◆ **Data to use**:
****************
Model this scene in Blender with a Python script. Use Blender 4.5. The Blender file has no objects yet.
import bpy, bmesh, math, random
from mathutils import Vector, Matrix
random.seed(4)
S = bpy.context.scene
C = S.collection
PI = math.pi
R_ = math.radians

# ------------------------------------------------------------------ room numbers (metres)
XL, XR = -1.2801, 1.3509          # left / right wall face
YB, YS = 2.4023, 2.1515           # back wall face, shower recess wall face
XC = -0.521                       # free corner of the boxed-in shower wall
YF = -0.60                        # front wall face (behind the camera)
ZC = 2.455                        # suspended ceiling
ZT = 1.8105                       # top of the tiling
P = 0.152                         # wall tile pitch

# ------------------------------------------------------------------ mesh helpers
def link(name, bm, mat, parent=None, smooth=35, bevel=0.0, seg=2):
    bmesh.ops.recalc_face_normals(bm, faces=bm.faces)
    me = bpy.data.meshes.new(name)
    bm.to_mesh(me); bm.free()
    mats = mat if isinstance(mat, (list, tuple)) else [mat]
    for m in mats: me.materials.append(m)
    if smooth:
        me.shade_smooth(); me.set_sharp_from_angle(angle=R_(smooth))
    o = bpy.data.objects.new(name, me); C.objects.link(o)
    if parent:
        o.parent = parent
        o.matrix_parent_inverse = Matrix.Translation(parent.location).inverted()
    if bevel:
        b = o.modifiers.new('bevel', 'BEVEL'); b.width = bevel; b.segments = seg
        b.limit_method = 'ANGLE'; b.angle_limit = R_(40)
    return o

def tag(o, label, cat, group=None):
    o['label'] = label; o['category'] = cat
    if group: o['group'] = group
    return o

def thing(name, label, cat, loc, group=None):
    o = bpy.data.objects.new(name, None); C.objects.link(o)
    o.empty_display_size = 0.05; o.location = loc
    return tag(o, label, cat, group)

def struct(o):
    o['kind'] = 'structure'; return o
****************
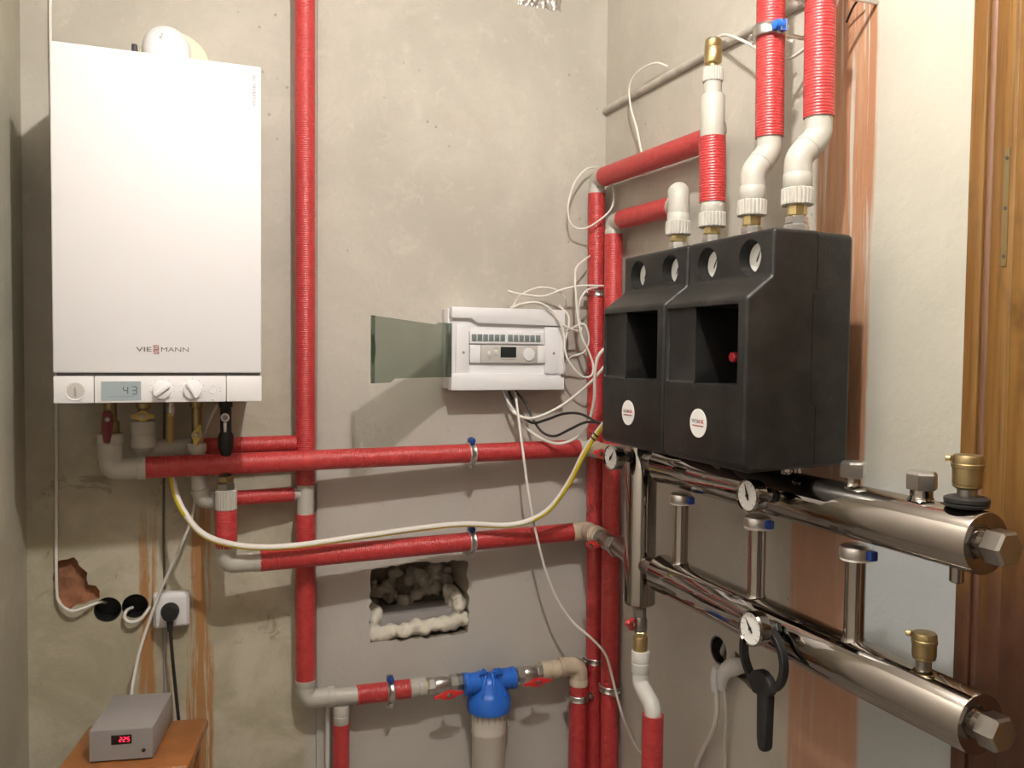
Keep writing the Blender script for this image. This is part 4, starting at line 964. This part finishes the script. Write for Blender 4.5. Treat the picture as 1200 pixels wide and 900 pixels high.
****************
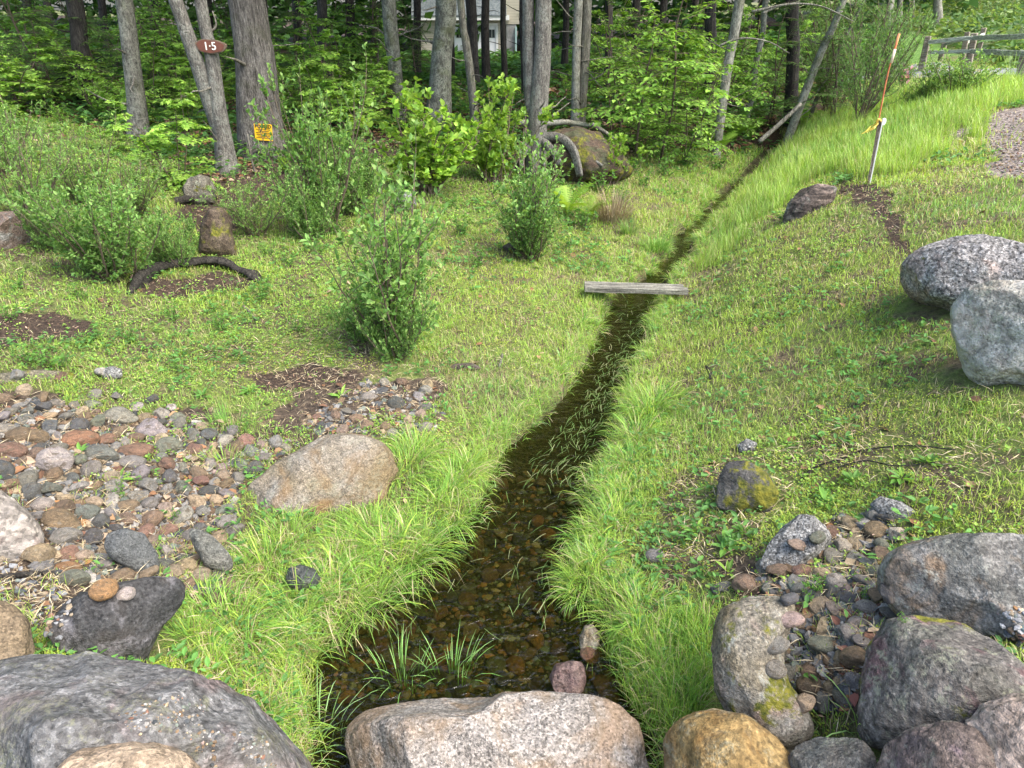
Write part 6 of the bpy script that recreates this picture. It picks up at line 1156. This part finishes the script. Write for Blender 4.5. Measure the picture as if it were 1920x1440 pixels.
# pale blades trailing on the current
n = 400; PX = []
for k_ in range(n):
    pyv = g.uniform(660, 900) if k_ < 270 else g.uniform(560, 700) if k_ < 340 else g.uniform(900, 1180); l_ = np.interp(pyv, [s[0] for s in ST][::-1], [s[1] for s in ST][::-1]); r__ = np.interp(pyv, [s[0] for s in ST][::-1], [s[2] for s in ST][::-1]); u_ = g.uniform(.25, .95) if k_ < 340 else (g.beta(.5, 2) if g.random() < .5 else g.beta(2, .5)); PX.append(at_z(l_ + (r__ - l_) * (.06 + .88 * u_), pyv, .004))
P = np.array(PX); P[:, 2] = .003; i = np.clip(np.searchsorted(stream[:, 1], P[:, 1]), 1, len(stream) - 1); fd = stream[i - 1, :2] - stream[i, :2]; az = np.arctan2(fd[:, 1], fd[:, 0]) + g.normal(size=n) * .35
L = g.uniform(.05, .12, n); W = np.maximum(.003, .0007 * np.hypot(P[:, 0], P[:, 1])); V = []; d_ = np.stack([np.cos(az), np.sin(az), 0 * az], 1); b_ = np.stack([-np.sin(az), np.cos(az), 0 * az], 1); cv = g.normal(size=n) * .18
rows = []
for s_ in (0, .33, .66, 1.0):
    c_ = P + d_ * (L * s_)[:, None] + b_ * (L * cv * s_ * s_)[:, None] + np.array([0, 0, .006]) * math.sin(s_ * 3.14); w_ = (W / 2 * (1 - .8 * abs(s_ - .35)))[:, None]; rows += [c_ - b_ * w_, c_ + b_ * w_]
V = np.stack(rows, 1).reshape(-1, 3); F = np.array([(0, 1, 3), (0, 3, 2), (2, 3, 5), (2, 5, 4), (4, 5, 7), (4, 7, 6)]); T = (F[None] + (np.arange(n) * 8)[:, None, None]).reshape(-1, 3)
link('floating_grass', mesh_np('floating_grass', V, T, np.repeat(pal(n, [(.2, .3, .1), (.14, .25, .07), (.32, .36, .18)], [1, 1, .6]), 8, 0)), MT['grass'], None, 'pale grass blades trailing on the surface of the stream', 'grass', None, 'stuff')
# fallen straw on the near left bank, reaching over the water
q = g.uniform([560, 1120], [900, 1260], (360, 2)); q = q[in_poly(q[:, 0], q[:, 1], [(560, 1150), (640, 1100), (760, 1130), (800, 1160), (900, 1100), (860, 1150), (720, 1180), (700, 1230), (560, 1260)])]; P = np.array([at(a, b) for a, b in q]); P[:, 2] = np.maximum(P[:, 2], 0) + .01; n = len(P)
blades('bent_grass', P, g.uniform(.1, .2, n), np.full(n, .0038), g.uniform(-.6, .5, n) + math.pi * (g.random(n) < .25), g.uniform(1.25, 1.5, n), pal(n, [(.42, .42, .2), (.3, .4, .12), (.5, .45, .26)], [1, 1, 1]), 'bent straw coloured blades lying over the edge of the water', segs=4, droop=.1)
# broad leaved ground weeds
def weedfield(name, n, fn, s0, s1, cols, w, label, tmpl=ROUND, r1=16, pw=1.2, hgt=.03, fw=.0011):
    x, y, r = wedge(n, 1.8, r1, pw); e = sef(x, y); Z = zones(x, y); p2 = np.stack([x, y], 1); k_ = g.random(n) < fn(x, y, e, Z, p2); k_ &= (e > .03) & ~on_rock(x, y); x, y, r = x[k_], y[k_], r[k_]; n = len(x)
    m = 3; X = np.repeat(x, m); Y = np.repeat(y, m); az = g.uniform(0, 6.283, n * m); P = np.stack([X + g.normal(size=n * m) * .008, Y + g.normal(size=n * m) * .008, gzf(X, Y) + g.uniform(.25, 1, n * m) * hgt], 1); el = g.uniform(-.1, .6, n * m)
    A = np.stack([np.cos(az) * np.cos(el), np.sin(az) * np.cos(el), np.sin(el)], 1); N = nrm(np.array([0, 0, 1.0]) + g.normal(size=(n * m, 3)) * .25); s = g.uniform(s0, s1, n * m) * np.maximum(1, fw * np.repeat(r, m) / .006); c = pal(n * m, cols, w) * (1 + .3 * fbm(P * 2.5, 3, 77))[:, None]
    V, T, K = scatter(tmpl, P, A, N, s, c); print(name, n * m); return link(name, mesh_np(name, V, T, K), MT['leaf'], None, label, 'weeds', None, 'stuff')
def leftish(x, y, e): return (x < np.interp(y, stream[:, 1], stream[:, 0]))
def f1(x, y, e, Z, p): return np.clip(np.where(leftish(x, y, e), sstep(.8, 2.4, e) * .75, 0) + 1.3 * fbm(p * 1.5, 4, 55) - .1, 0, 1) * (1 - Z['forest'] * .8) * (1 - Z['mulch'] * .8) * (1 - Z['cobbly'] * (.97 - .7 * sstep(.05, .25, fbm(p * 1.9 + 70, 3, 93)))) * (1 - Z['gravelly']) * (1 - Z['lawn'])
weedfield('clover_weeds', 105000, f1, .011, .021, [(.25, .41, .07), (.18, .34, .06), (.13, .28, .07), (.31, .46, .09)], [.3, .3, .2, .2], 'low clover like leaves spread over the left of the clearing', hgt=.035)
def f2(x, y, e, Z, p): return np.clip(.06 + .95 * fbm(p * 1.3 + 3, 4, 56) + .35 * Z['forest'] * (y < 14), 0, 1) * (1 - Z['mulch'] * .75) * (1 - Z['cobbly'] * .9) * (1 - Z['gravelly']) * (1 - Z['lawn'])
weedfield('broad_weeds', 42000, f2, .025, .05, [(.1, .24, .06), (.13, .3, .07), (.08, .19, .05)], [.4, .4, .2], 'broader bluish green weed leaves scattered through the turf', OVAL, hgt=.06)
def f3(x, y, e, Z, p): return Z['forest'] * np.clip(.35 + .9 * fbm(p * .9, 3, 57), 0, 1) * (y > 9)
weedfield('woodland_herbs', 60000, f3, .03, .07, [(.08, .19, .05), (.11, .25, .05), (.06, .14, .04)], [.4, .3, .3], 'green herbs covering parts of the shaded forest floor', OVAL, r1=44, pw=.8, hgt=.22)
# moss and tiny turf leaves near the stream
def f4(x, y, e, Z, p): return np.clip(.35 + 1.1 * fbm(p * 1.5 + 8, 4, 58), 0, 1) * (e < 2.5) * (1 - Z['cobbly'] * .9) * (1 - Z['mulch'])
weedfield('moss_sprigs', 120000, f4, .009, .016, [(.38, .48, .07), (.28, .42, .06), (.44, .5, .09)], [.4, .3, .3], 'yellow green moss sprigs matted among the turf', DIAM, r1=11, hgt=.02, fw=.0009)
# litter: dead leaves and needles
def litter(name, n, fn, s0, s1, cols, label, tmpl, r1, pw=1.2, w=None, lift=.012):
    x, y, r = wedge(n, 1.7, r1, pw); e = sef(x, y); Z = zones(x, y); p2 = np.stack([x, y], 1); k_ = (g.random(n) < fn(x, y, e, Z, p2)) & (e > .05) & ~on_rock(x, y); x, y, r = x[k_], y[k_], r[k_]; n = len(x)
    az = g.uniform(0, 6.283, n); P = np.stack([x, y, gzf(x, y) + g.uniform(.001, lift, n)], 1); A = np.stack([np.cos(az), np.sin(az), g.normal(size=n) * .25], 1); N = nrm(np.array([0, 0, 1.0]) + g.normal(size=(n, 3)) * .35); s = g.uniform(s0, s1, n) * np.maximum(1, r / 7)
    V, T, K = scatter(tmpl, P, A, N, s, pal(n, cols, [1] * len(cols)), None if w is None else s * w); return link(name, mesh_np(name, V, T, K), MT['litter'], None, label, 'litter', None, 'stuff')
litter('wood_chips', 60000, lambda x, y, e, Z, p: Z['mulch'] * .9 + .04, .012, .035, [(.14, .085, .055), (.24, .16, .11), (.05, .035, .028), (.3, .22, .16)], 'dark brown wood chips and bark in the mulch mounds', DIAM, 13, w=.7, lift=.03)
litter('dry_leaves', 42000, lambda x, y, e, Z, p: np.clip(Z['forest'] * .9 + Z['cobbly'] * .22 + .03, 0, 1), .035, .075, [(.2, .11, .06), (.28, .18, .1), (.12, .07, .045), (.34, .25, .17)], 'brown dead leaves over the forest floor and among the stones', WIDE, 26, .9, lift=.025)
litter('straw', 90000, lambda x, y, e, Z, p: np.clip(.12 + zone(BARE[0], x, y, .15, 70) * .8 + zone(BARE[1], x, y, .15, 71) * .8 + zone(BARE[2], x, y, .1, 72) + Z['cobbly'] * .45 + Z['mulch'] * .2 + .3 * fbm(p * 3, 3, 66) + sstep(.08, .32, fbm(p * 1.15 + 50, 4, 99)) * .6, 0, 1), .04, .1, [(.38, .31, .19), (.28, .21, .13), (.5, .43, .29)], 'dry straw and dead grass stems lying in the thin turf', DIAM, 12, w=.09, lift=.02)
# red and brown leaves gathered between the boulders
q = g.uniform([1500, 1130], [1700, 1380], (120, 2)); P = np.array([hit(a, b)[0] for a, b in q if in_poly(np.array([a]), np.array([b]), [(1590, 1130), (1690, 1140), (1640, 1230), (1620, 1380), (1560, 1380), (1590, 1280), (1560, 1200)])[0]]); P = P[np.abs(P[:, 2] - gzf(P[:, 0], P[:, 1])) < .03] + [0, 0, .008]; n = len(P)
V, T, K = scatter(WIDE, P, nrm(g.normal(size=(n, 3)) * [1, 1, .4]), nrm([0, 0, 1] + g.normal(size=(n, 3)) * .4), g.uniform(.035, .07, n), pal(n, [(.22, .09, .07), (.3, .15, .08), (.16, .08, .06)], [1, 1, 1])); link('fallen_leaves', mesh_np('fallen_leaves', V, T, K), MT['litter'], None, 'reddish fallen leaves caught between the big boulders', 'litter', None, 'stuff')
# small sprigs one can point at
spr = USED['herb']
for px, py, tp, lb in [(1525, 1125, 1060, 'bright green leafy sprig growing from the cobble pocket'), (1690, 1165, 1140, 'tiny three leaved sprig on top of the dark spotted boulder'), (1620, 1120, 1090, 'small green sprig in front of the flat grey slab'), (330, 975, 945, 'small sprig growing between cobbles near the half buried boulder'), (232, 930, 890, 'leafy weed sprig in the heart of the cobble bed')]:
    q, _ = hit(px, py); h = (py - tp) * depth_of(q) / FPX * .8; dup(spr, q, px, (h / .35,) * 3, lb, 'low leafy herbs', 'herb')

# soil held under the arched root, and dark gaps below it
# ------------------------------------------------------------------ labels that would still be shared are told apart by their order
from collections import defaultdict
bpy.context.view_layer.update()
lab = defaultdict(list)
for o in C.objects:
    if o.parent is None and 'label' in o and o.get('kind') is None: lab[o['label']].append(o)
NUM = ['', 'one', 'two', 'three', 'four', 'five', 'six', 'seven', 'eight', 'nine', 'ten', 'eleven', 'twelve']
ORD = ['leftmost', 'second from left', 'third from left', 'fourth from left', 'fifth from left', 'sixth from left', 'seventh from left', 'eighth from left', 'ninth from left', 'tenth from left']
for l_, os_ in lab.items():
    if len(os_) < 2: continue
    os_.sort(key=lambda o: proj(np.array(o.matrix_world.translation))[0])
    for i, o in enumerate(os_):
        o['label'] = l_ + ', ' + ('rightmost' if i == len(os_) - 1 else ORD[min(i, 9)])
****************
◆ **Your instructions**: Copy the records above exactly, beginning at the line that contains "Model this scene" and stopping after the line that contains "R_ = math.radians".

◆ **Output for this task**:
Model this scene in Blender with a Python script. Use Blender 4.5. The Blender file has no objects yet.
import bpy, bmesh, math, random
from mathutils import Vector, Matrix
random.seed(4)
S = bpy.context.scene
C = S.collection
PI = math.pi
R_ = math.radians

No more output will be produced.